Design has been used throughout history to control our behavior. Hausmann designed the broad avenues in Paris with the aim to better control riots and revolutionary uproars. There are designs that prevent you from lying on a bench, so called anti homeless benches. Citizens have built low viaducts to prevent buses going into the town to prevent low-income inhabitants to enter the town. These kinds of designs aims towards controlling behavior in a man-made environment.
Sometimes designs are used to encourage safe or healthy behavior.
- Speed bumps slow down cars without any need to have a police man present. In some countries speed bumps are called sleeping policeman.
- Red strips along a road mark the way for cyclists and increase their safety.
- Sidelines on roads produce sounds when you drive over it, to warn you to stay on course.
Other examples are less innocent, schools, prisons and military barracks are examples of disciplinary architecture.
The arrangement of chairs affects our behavior. Each arrangement produces different interaction patterns.
- Chairs in a meeting rooms could be arranged along a large table, at the end of the table is the chairman.
- The chairs could also be arranged in a full circle, or U-form.
In many merchants ships the quarters of the crews are deliberately designed to enhance possibilities of encounters with other crew members.
In government buildings, the automatic doors are adjusted in a way that forces the entrants to slow down their speed, which in theory should have consequences for their behavior inside the building (they should act in a calm manner). Some interpret this as a kind of systemic violence.
Artifacts have politics. Langdon Winner says: ” The machines, structures, and systems of modern material culture can be accurately judged not only for their contributions to efficiency and productivity and their positive and negative environmental side effects, but also for the ways in which they can embody specific forms of power and authority”
We will take this idea somewhat further into the digital age.

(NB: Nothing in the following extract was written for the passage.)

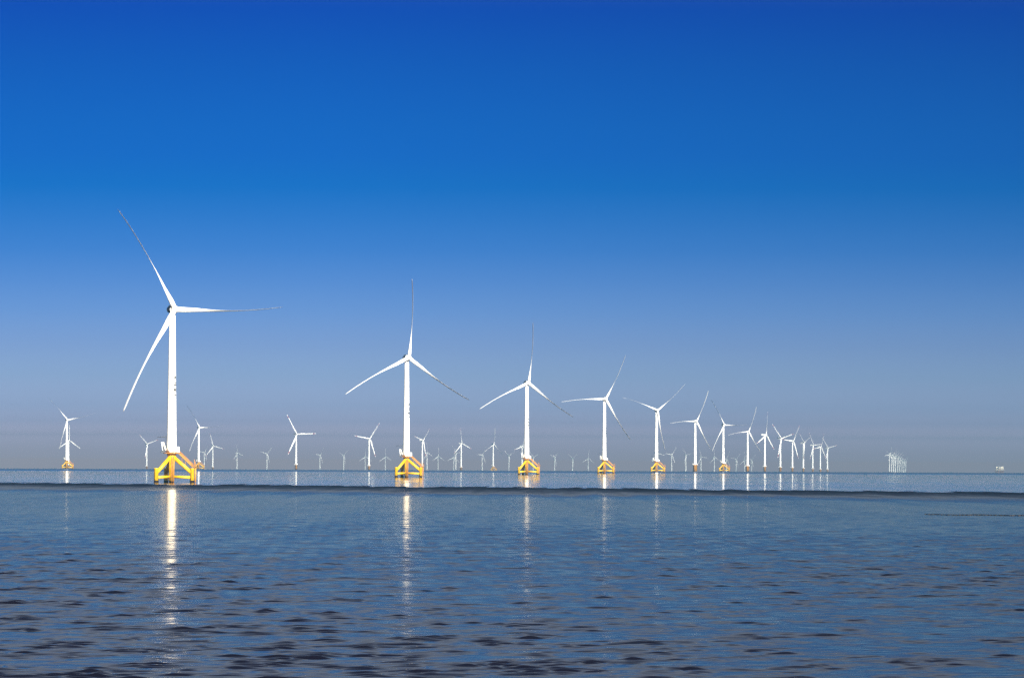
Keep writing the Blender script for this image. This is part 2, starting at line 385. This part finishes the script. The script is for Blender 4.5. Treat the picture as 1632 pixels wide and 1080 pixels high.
def nacelle_A():
    mb = MB(); mb.lathe([(-1.0, 1.75), (-0.6, 1.9), (2.4, 1.9), (3.8, 1.75), (4.7, 1.35), (5.2, 0.7), (5.3, 0.1)], axis='Y', n=28, o=(0, 0, 0.0))
    mb.box((0, 3.0, 2.0), (1.5, 2.0, 0.5), bev=0.15); mb.tube((0.4, 4.0, 1.6), (0.4, 4.0, 3.3), 0.05, n=6)
    mb.lathe([(-2.6, 1.35), (-1.75, 1.5)], n=24)
    return mb.mesh('nacelle', GREY)
def generator_A():
    return MB().lathe([(-2.9, 1.6), (-2.75, 2.15), (-1.3, 2.2), (-1.05, 1.9)], axis='Y', n=36).mesh('generator', WHITE)
def hub_A():
    mb = MB(); mb.lathe([(-2.1, 0.1), (-2.0, 0.7), (-1.5, 1.35), (-0.6, 1.8), (0.5, 1.85), (1.2, 1.55)], axis='Y', n=28)
    return mb.mesh('hub', WHITE)
def blade_root():
    return MB().lathe([(1.2, 1.25), (2.1, 1.22)], n=20)
def nacelle_B():
    mb = MB(); mb.box((0, 3.6, 0.1), (3.7, 11.0, 3.9), bev=0.5); mb.box((0, 7.2, 2.35), (2.4, 2.2, 0.7), bev=0.2)
    mb.tube((0.7, 8.4, 1.9), (0.7, 8.4, 3.9), 0.06, n=6); mb.lathe([(-2.3, 1.6), (-1.7, 1.7)], n=20)
    return mb.mesh('nacelle', WHITE)

# yellow three-legged foundation
LEGS = [(-12, 11.0), (228, 11.0), (108, 11.0)]
def legp(i): a = R_(LEGS[i][0]); return math.cos(a) * LEGS[i][1], math.sin(a) * LEGS[i][1]
def column_mesh():
    mb = MB()
    mb.lathe([(0.9, 1.45), (10.2, 1.5), (12.2, 2.0), (13.9, 2.2)], n=30); mb.lathe([(-5, 1.2), (0.9, 1.3)], n=24, mi=1)
    mb.lathe([(13.95, 2.35), (14.9, 2.35)], n=30, mi=2)
    return mb.mesh('foundation', [YELLOW, FOOT, ORANGE])
def pile_mesh(i):
    x, y = legp(i); mb = MB()
    mb.lathe([(1.1, 1.12), (6.9, 1.12), (7.0, 1.25), (7.35, 1.25)], n=24, o=(x, y, 0)); mb.lathe([(-6, 1.22), (1.1, 1.22)], n=24, o=(x, y, 0), mi=1)
    return mb.mesh('pile', [YELLOW, FOOT])
def brace_mesh(i):
    x, y = legp(i); k = 1 / 11.0
    return MB().tube((x * k * 0.9, y * k * 0.9, 13.2), (x * 0.985, y * 0.985, 4.9), 0.98, 0.92, n=20).mesh('brace', YELLOW)
def strut_mesh(i):
    x, y = legp(i)
    return MB().tube((x * 0.11, y * 0.11, 3.0), (x * 0.92, y * 0.92, 2.7), 0.72, n=18).mesh('strut', YELLOW)
def landing_mesh(cx, cy, z0, z1, ang):
    mb = MB(); d = Vector((math.cos(ang), math.sin(ang), 0)); t = Vector((-d.y, d.x, 0)); p = Vector((cx, cy, 0))
    for s in (-.48, .48): mb.tube(p + t * s + Vector((0, 0, z0)), p + t * s + Vector((0, 0, z1)), 0.24, n=10)
    for k in range(int((z1 - z0) / 0.6)): z = z0 + 0.5 + 0.6 * k; mb.tube(p + t * -.4 + Vector((0, 0, z)), p + t * .4 + Vector((0, 0, z)), 0.06, n=6, mi=1)
    for z in (z0 + 2.2, z1 - 0.8):
        for s in (-.48, .48): mb.tube(p + t * s + Vector((0, 0, z)), p + t * s * .8 - d * 1.0 + Vector((0, 0, z)), 0.14, n=8)
    return mb.mesh('boat_landing', [ORANGE, BROWN])
def rail(mb, pts, h=1.15, r=0.06, step=1.3, mi=0):
    for a, b in zip(pts, pts[1:]):
        a, b = Vector(a), Vector(b); n = max(1, int((b - a).length / step))
        for k in range(n + 1): p = a.lerp(b, k / n); mb.tube(p, p + Vector((0, 0, h)), r, n=6, mi=mi)
        for q in (h, h * 0.55): mb.tube(a + Vector((0, 0, q)), b + Vector((0, 0, q)), r * 0.85, n=6, mi=mi)
def platform_mesh(r, z):
    return MB().lathe([(z - 0.35, r - 0.3), (z - 0.3, r), (z, r)], n=28, smooth=False).mesh('platform', ORANGE)
def railing_mesh(r, z, a0=0, a1=360, m=None):
    mb = MB(); pts = [(r * math.cos(R_(a)), r * math.sin(R_(a)), z) for a in np.linspace(a0, a1, 13)]
    rail(mb, pts, step=1.6); return mb.mesh('railing', m or ORANGE)
def cabinet_A():
    mb = MB(); mb.box((3.15, -1.5, 16.95), (2.1, 2.3, 2.8), bev=0.12); mb.box((3.15, -2.68, 16.9), (0.9, 0.06, 1.9)); mb.box((3.6, -2.7, 16.95), (0.08, 0.08, 0.3), mi=1)
    mb.box((0.2, -3.2, 16.3), (2.6, 0.9, 1.3), bev=0.1)
    return mb.mesh('cabinet', [WHITE, STEEL])
def crane_A():
    mb = MB(); ry = lambda a: Matrix.Rotation(R_(a), 3, 'Y')
    mb.tube((-2.75, -1.4, 15.2), (-2.75, -1.4, 24.0), 0.2, 0.15, n=10, mi=1)
    mb.tube((-2.6, -1.4, 23.3), (-7.4, -1.4, 23.4), 0.17, 0.11, n=8, mi=1); mb.tube((-2.75, -1.4, 24.0), (-5.4, -1.4, 23.4), 0.05, n=6, mi=1)
    mb.tube((-7.2, -1.4, 23.3), (-7.2, -1.4, 22.2), 0.04, n=5, mi=1)
    return mb.mesh('crane', [WHITE, STEEL])
def rack_A():
    mb = MB(); ry = lambda a: Matrix.Rotation(R_(a), 3, 'Y')
    mb.box((-3.55, -2.0, 18.7), (0.75, 1.6, 4.3), rot=ry(-20), mi=0, bev=0.08)
    mb.box((-4.75, -2.0, 18.6), (0.3, 1.2, 4.4), rot=ry(-8), mi=1); mb.box((-4.6, -2.0, 20.5), (1.4, 1.2, 0.45), mi=1, bev=0.06)
    mb.box((-4.3, -2.0, 15.75), (2.0, 1.7, 1.0), mi=2, bev=0.08); mb.box((-4.1, -1.9, 17.6), (0.6, 1.0, 2.2), mi=2)
    return mb.mesh('cable_rack', [CREAM, WHITE, STEEL])
def stair_A():
    x, y = legp(0); d = Vector((x, y, 0)).normalized(); t = Vector((-d.y, d.x, 0)); mb = MB()
    a = d * 4.1 + Vector((0, 0, 15.0)); b = d * 11.3 + Vector((0, 0, 8.4))
    ax = (b - a).normalized()
    up = t.cross(ax)
    if up.z < 0: up = -up
    M = Matrix((ax, t, up)).transposed()
    for s in (-.5, .5):
        mb.box((a + b) / 2 + t * s, ((b - a).length, 0.12, 0.62), rot=M)
        mb.tube(a + t * s + Vector((0, 0, 1.15)), b + t * s + Vector((0, 0, 1.15)), 0.09, n=6)
        for k in range(8): p = a.lerp(b, k / 7) + t * s; mb.tube(p, p + Vector((0, 0, 1.15)), 0.05, n=5)
    for k in range(22): p = a.lerp(b, (k + .5) / 22); mb.box(p, (0.28, 0.9, 0.05))
    mb.box(d * 12.3 + Vector((0, 0, 8.2)), (2.4, 2.6, 0.24), rot=Matrix((d, t, Vector((0, 0, 1)))).transposed())
    c = [d * q + t * s + Vector((0, 0, 8.3)) for q, s in ((11.2, -1.25), (13.4, -1.25), (13.4, 1.25), (11.2, 1.25))]; rail(mb, c, 1.2)
    mb.tube(d * 11.9 + t * .9 + Vector((0, 0, 8.2)), d * 11.9 + t * .9 + Vector((0, 0, 11.9)), 0.12, n=8); mb.tube(d * 12.9 - t * .9 + Vector((0, 0, 8.2)), d * 12.9 - t * .9 + Vector((0, 0, 10.8)), 0.1, n=8)
    for q in (0.2, 0.46): p = a.lerp(b, q); mb.tube(p, (p.x, p.y, 13.2 - (Vector((p.x, p.y)).length - 0.9) / 10 * 8.3 + 0.6), 0.1, n=6)
    return mb.mesh('stairway', ORANGE)
def monopile(r):
    mb = MB(); mb.lathe([(1.6, r), (11.2, r), (11.3, r + .2), (11.9, r + .2)], n=28); mb.lathe([(-6, r + .05), (1.6, r + .05)], n=28, mi=1)
    return mb.mesh('foundation', [AMBER, FOOT])
x0, y0 = legp(0)
MESH = {
 'towerA': tower_mesh(14.9), 'towerM': tower_mesh(12.3), 'letters': glyphs(14.9), 'doorA': door_mesh(14.9),
 'nacA': nacelle_A(), 'genA': generator_A(), 'hubA': hub_A(), 'nacB': nacelle_B(),
 'column': column_mesh(), 'pile': [pile_mesh(i) for i in range(3)], 'brace': [brace_mesh(i) for i in range(3)], 'strut': [strut_mesh(i) for i in range(3)],
 'land1': landing_mesh(x0 + 1.7, y0, 0.3, 8.3, R_(-12)), 'land0': landing_mesh(0.75, -2.45, 0.4, 13.6, R_(-90)),
 'plat': platform_mesh(4.4, 15.25), 'rail': railing_mesh(4.25, 15.25, 20, 340), 'cab': cabinet_A(), 'crane': crane_A(), 'rack': rack_A(), 'stair': stair_A(),
 'monoM': monopile(3.7), 'monoB': monopile(3.0), 'platM': platform_mesh(5.2, 12.25), 'railM': railing_mesh(5.05, 12.25, 0, 360, WHITE),
 'platB': platform_mesh(4.4, 12.25), 'railB': railing_mesh(4.25, 12.25, 0, 360, WHITE),
 'landM': landing_mesh(-0.6, -5.2, 0.2, 12.0, R_(-90)), 'landB': landing_mesh(0.6, -4.4, 0.2, 12.0, R_(-90)),
}
MESH['cabM'] = MB().box((3.2, -2.2, 13.4), (1.8, 1.6, 2.2), bev=0.1).mesh('cabinet', WHITE)
MESH['cabM2'] = MB().box((-3.6, -1.6, 13.2), (1.3, 1.5, 1.8), bev=0.1).mesh('cabinet', WHITE)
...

Are there architectures of control in the digital environment? Could it be that the lay-out of software programs and apps forces specific behavior and exclude other behavior?
Recently we experienced the downfall of the de Bono Society, an information based and social networking site for people interested in de Bono’s approach to thinking. We assume that the members were familiar with the principles of Parallel Thinking – a fundamental concept in this thinking framework. Parallel Thinking is an alternative for “adversarial” thinking. The aim is to open up possibilities, to explore situations and to escape linear thinking.
However, the approach to thinking in the de Bono Society was all but Parallel. Often contributors fell into the trap of proving that statements were wrong, classifying arguments as false or true and blocking discussions that seem to be going in unexpected yet interesting ways. We described this mechanism already in our blog post Dialectical Thinking or Kick-Box Thinking as basically linear thinking.
Why then was the de Bono Society a failure and a disaster for proving the value of Parallel Thinking? Were the members not skilled enough?
We don’t think so. The contributors were lured into dialectical thinking because of the linear design of site. The lay-out of the site did not encourage parallel thinking. It might even have discouraged it. The site used the standard dialectical lay-out as used in sites as LinkedIn, Facebook, etc. It was not designed for Parallel Thinking. As such it had unintended consequences for the thinking performed by its members.
We desperately need software and apps that are deliberately designed for Thinkibility. Software and apps that control our thinking behavior in a more constructive way.